Куда бы я ни шел—не слышу я отзыва,
Куда бы я ни пел—не вижу никого

Этот способ воспринимать словесную музыку связан с бесстыдной, почти невыносимой красотой звука, причем, как было уже сказано, звука неверного, слишком увлеченного собой, нарциссического (хочется заткнуть уши воском, так ласкаются сирены: стихотворение это, кстати сказать, полно моря).

Почему это неверное, сбитое набок  отзЫв так радует, так томит, так ласкает слух? Что помнит такое слово? Что обещает?

У ленинградского поэта Заболоцкого есть вполне страшное, конечно, позднее стихотворение «Читая стихи»: в нем разрешается старый спор чинарей между собою. Переживший всех прочих поэтов ОБЭРИУ Заболоцкий в последний раз поднимает голос на своего давно уже не могущего ответить собрата—Хармса, указывая ему на порочность его творческого метода:

И в бессмыслице скомканной речи
Изощренность известная есть.
Но возможно ль мечты человечьи
В жертву этим забавам принесть?

[…] Нет! Поэзия ставит преграды
Нашим выдумкам, ибо она
Не для тех, кто играя в шарады,
Надевает колпак колдуна….

Отчаянной диаде Заболоцкого (смысл/бессмыслица) Юрьев противопоставляет иное: безмолвье и эхо. Как эту сложную оппозицию следует понимать?

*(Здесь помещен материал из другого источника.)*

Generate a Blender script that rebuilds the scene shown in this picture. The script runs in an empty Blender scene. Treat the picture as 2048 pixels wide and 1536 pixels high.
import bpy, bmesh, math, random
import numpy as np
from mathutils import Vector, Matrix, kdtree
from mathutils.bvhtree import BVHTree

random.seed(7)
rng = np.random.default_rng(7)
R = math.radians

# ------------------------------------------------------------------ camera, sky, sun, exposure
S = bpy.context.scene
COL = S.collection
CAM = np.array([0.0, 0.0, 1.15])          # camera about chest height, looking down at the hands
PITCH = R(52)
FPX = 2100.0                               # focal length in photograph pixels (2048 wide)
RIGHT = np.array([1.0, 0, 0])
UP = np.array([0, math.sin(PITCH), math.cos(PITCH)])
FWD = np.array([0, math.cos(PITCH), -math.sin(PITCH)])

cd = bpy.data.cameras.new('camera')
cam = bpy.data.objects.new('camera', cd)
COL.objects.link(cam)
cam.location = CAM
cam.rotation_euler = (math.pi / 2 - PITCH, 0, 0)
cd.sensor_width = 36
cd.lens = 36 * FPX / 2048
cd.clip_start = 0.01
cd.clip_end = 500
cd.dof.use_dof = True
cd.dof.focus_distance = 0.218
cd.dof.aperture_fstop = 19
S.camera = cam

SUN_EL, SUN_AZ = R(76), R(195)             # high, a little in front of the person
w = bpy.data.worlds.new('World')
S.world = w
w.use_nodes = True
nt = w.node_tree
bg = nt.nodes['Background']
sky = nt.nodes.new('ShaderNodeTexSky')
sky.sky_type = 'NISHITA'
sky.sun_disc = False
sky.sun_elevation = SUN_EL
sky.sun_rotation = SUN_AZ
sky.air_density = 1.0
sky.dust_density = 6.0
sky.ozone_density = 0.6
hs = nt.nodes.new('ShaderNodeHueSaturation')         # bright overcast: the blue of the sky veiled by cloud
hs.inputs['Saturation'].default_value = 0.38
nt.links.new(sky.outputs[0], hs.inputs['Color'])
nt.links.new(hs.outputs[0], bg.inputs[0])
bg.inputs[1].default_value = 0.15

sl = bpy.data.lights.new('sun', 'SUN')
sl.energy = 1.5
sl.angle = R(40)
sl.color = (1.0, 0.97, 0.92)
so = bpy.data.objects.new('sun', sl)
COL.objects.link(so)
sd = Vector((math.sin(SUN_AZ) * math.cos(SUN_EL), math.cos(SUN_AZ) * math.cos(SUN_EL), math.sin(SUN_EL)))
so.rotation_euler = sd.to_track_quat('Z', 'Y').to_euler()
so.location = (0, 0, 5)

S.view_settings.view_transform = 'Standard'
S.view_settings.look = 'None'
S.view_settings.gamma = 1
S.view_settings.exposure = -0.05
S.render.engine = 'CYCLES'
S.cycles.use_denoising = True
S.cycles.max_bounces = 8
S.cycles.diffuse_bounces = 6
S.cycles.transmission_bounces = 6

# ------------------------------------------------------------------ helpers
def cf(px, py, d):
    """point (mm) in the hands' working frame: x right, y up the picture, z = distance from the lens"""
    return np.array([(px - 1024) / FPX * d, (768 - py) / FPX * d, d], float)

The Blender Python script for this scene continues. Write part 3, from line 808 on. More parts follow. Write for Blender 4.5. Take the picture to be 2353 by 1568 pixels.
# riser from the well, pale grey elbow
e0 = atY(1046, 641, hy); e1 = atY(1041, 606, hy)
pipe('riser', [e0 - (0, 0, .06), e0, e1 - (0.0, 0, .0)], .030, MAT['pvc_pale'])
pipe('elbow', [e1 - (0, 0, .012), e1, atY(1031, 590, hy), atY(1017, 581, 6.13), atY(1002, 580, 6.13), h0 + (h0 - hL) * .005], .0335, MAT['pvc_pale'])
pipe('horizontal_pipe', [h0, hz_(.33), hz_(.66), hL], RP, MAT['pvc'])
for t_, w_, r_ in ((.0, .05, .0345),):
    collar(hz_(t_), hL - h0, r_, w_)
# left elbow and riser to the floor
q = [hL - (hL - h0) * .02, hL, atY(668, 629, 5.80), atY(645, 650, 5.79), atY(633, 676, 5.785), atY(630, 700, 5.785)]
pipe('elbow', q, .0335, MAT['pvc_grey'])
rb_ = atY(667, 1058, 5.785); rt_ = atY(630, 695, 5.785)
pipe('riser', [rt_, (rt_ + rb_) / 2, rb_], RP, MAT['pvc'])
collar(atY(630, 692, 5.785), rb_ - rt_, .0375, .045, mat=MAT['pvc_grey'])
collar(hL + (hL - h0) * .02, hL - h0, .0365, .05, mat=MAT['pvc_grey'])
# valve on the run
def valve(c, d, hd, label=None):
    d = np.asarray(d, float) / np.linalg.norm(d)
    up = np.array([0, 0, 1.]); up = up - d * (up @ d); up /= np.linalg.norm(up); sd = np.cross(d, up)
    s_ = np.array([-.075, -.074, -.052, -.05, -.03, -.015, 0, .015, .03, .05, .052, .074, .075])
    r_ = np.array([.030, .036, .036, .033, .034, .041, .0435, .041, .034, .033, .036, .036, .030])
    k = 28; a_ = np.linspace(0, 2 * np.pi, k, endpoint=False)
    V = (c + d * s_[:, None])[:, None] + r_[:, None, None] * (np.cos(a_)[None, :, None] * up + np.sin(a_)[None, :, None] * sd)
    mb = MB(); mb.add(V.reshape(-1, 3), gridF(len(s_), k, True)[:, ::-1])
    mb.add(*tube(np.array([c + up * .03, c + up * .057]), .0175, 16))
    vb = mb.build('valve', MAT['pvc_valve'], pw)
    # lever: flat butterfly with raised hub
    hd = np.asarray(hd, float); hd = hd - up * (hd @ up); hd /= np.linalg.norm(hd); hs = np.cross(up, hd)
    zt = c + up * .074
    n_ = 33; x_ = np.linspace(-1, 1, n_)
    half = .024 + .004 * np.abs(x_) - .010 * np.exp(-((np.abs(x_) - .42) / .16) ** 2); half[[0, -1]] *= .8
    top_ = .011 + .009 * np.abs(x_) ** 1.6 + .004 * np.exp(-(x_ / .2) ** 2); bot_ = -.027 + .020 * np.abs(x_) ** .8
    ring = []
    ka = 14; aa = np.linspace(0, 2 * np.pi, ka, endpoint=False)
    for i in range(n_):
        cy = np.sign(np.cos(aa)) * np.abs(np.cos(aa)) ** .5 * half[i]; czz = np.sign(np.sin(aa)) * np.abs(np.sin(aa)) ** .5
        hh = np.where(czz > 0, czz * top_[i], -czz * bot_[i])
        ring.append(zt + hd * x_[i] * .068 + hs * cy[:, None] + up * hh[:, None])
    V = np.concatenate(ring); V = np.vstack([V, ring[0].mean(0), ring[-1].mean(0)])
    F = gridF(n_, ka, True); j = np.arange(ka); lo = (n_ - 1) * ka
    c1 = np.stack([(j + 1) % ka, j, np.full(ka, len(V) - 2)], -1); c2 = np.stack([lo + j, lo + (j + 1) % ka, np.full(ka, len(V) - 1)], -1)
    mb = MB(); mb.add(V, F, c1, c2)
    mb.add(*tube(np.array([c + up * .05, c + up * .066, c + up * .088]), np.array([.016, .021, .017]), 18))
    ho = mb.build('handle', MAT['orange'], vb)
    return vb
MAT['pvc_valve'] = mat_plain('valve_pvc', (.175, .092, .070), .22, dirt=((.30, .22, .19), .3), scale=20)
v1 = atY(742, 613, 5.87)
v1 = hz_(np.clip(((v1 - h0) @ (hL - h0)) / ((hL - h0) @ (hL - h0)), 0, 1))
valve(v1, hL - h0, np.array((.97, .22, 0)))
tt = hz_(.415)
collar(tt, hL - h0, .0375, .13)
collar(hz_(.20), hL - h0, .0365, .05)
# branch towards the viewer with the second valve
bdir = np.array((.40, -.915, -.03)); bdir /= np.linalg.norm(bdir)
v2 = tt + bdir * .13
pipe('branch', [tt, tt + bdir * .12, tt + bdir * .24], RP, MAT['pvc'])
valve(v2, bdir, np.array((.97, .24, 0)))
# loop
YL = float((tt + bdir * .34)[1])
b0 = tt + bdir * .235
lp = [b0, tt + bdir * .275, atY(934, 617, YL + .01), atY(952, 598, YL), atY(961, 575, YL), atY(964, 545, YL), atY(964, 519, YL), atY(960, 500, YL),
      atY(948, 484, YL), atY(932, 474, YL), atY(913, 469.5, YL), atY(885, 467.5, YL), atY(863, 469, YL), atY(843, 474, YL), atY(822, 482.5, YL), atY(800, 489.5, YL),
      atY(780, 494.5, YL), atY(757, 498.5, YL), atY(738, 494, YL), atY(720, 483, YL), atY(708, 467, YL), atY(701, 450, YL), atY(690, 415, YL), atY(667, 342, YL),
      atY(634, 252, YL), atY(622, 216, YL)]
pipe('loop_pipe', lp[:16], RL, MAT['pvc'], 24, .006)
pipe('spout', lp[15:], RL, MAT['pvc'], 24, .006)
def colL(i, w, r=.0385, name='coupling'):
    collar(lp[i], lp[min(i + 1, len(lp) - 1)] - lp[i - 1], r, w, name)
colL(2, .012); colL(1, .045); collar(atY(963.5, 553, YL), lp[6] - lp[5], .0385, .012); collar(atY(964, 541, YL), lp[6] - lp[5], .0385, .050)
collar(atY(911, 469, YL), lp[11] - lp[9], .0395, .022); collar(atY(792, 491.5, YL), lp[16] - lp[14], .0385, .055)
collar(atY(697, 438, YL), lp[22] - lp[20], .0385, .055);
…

Тишине, наступающей после исчезновения города с его языком, его языками, поэт противопоставляет силу повторения.

Вернемся к разговору о Нарциссе и работе любящей его, но не умеющей его спасти от себя самого нимфы. Можно сказать, что работа скорби ленинградской поэзии в 20-м веке заключалась именно в бесконечном повторении, назывании, вызывании из тьмы. Поэзия Петербурга (Летербурга, Петро-Ленинграда)—как ни назови) в 20-м это какофонический, мучительный, прекрасный хор длящих прощание, тех кого Юрьев всегда держал в уме, на палитре (вот они, оборачиваются, кивают, сдержанно улыбаются нам: Гор и Ривин, Зальцман и Егунов, Шварц и Филлипов, среди прочих).

Заканчивается стихотворение Юрьева, как и многие другие его стихи, обращением к возлюбленной-музе: камера как будто оступается и смотрит на не вполне дозволенное, доступное взгляду. Вот они бредут вдоль полосы прилива.

Куда? Зачем?

Любовники не могут не быть вместе.

Музыка ленинградской поэзии прощания не может не звучать: поэт Юрьев учил нас понимать, различать этот звук, а наше дело—учиться.